Zoikhemさま、こんばんは。民族衣装を着たChoyeさま、素敵でしたが書きたいこと先に書かれていたので・・・・。
>科学の発達がもたらす事実には、
>『個人が一生を賭して獲得した技術の先端を平板化し、無意味化する』
>という物悲しい側面が厳然と在ります。
データさえ入力しておけば誤差1000分の1mmの金属部品が量産される機械(NC旋盤)がそこいらじゅうに有るご時勢ですから、でもその機械の基本となる水準線は誤差10万分の5mmで、これは人間が手作業で削って仕上げる。
 熟練工になると水準面を指先でなぞるだけでデコボコが分かる、レーザー光線でデコボコを測定するより手の感覚の方がたしか。最後は、やっぱり人間ですって!

Zoikhem | 2007/Oct/20 00:00

>ウェンリー様
全くです、そう願いたいですね。
ただ、現状はそうでも、過渡期を過ぎると…
と歴史を省みると、事実に突き当たってしまうのも確かなわけで。

今誇りを持って立てる職人氏と、50年前に誇りを持って立てた職人氏の職分、技術は違うんですよねぇ(汗)。

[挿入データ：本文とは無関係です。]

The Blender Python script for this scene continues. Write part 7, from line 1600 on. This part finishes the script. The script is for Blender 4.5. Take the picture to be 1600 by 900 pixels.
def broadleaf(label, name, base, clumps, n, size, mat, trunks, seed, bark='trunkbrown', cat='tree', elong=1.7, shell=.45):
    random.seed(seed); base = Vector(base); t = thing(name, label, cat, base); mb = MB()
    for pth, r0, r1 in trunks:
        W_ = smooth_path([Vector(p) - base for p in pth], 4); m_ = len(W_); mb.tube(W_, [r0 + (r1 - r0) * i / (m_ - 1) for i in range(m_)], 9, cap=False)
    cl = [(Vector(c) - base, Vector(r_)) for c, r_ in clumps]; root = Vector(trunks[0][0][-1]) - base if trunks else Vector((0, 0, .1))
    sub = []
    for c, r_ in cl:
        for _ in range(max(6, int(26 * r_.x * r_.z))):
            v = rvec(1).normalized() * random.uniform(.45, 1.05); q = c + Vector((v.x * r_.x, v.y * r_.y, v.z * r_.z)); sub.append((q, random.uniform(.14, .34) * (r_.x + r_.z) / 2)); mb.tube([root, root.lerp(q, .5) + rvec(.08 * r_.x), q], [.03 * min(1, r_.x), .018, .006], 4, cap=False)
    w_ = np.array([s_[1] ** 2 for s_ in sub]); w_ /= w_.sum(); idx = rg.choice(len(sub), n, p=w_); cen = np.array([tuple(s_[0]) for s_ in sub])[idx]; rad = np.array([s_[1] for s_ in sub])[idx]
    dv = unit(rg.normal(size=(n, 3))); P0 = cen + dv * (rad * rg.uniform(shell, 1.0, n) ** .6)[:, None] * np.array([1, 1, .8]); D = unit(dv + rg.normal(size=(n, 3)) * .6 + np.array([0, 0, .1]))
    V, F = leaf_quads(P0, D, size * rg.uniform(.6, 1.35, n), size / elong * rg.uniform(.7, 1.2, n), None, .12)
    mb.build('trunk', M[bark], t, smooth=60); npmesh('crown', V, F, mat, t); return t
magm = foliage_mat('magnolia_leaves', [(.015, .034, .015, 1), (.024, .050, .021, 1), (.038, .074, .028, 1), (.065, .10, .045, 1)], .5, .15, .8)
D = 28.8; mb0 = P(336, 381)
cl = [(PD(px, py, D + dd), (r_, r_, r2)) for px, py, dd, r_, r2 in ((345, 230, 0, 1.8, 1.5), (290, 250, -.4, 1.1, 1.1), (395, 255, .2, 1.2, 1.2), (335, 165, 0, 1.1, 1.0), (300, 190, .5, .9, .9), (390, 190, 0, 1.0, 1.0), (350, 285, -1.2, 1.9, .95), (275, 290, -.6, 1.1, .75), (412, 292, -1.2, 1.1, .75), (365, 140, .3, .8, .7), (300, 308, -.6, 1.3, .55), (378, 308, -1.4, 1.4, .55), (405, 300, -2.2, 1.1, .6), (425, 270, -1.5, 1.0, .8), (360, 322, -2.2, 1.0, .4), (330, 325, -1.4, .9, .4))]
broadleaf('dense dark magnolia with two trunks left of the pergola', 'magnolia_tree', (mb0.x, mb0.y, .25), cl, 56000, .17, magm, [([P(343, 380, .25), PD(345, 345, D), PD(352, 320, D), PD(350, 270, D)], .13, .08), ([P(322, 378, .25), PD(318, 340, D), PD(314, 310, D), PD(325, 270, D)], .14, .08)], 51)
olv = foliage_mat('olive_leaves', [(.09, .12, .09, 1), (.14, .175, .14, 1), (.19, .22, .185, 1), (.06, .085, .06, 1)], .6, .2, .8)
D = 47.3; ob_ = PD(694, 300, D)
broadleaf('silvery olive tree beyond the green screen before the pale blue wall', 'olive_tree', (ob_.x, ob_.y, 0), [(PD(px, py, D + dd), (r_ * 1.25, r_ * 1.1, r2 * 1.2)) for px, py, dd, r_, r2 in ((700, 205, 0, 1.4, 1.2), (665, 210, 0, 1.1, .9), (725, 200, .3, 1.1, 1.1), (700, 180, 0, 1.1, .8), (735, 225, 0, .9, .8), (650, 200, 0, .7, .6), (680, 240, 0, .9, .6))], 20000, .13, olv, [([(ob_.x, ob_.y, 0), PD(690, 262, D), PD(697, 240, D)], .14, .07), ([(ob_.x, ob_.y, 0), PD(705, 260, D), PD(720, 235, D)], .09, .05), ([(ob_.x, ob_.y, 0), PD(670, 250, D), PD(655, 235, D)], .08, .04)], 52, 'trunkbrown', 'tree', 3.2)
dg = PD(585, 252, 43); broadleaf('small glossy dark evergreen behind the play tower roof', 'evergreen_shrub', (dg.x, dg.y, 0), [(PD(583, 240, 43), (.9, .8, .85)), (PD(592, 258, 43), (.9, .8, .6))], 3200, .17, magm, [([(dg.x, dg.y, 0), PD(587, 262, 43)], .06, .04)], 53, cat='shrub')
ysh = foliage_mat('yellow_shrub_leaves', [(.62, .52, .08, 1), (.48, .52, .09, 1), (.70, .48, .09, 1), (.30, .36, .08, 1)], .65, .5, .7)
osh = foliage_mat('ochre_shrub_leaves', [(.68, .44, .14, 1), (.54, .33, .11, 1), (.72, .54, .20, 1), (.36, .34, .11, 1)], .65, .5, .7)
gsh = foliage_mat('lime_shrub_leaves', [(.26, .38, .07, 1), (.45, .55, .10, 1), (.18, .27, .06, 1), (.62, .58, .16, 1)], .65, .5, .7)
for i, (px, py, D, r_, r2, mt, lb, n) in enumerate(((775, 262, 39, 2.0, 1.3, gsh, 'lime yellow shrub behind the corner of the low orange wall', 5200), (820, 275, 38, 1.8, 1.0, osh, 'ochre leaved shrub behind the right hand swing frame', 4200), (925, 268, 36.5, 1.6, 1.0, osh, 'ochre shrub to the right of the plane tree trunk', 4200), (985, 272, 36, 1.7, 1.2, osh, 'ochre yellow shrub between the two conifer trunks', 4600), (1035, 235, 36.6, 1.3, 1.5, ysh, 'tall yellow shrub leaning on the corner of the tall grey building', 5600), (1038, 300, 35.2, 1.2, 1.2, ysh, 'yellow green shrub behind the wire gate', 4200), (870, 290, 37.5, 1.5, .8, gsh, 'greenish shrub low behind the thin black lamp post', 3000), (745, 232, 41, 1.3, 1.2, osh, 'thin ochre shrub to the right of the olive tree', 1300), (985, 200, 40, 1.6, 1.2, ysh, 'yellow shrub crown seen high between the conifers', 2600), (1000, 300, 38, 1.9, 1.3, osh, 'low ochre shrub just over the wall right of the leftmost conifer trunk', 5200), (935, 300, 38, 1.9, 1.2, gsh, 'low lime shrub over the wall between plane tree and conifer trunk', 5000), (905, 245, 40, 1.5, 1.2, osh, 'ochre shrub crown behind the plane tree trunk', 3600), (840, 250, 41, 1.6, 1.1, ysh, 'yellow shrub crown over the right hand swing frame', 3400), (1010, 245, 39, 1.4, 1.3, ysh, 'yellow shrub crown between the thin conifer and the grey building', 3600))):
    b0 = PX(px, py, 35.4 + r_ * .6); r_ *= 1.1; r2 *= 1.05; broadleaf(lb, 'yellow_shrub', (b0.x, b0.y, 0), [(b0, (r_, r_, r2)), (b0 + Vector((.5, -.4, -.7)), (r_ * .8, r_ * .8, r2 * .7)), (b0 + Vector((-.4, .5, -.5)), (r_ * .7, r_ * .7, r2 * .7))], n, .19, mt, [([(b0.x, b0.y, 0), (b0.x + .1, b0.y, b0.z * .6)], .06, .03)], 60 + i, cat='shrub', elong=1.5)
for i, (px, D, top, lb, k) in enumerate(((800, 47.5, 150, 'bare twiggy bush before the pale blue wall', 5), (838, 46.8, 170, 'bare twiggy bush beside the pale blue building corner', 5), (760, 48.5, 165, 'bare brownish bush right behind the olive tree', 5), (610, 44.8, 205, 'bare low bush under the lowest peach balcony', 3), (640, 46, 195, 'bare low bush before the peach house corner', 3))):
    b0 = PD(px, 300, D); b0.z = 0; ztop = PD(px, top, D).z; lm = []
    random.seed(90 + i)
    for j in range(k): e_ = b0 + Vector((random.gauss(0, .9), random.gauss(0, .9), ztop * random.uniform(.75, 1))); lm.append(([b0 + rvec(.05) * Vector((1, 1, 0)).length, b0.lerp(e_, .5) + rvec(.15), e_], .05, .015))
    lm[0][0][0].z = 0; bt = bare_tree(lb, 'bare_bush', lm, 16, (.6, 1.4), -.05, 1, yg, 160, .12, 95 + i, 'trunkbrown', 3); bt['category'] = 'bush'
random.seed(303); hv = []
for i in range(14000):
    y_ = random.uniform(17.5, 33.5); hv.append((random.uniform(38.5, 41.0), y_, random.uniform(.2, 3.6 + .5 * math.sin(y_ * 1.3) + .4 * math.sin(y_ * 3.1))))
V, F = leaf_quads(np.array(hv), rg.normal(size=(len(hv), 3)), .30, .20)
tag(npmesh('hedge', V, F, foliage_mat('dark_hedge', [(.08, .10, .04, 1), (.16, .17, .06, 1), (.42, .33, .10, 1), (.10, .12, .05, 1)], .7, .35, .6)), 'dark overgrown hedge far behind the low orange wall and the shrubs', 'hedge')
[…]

まぁ、今その時代で腕を磨くしか、結局は無いわけですけども。

ダイ | 2007/Oct/21 00:28

懐かしいゲームの話題が出てきましたね。
ザンギエフが出てきた「U」は、まだマシな方ですよ。
問題は最初のストリートファイター。
「昇竜拳」どころか「波動拳」すら難しい。
近くの駄菓子屋で幾ら小遣いを削られたか(涙)
今になって、リベンジしたくなってきましたよ!

Zoikhem | 2007/Oct/22 23:55

>ダイ様
今なら大人力でどうとでもなるのでは(笑)?
駄菓子屋のゲーム、懐かしいですねぇ。

てるる | 2007/Oct/24 21:51

Zoikhem様、ウェンリー様
>科学の発達がもたらす事実には、
>『個人が一生を賭して獲得した技術の先端を平板化し、無意味化する』
>という物悲しい側面が厳然と在ります。

未だに職人にこだわり、若人と交わる(色々な意味で…)私としては痛い言葉かもしれません
調教もある意味職人技のような気がしませんか?

Zoikhem | 2007/Oct/24 22:46

>てるる様
Zoikhemの筆が至らない所為で、ご不快な思いをさせてしまい申し訳御座いません。

ただ、上でも書いておりますが
『技術に誇りを持って生を貫くことの何と困難な事か。
であるからこそ、其の一瞬の輝きは美しいのでしょうけどもねぇ…。

少し歪な『紙製の戦艦三笠』は実に美しかったです。』

こそがZoikhemの本来言いたい事です。
文章の順番からもお判り頂けると思います。

『進歩』の持つ強烈な『地均しパワー』を無視する事は出来ませんが、それでもなお『人の技』の輝きを愛している、とご理解くださいませ。
ウェンリー様の文意も、寧ろ人の技を重視しているようですし結局は同じ価値観なのかもしれません。

で。
Zoikhemのやっている事などは恐れ多くて到底、職人技などとは申せません(汗)。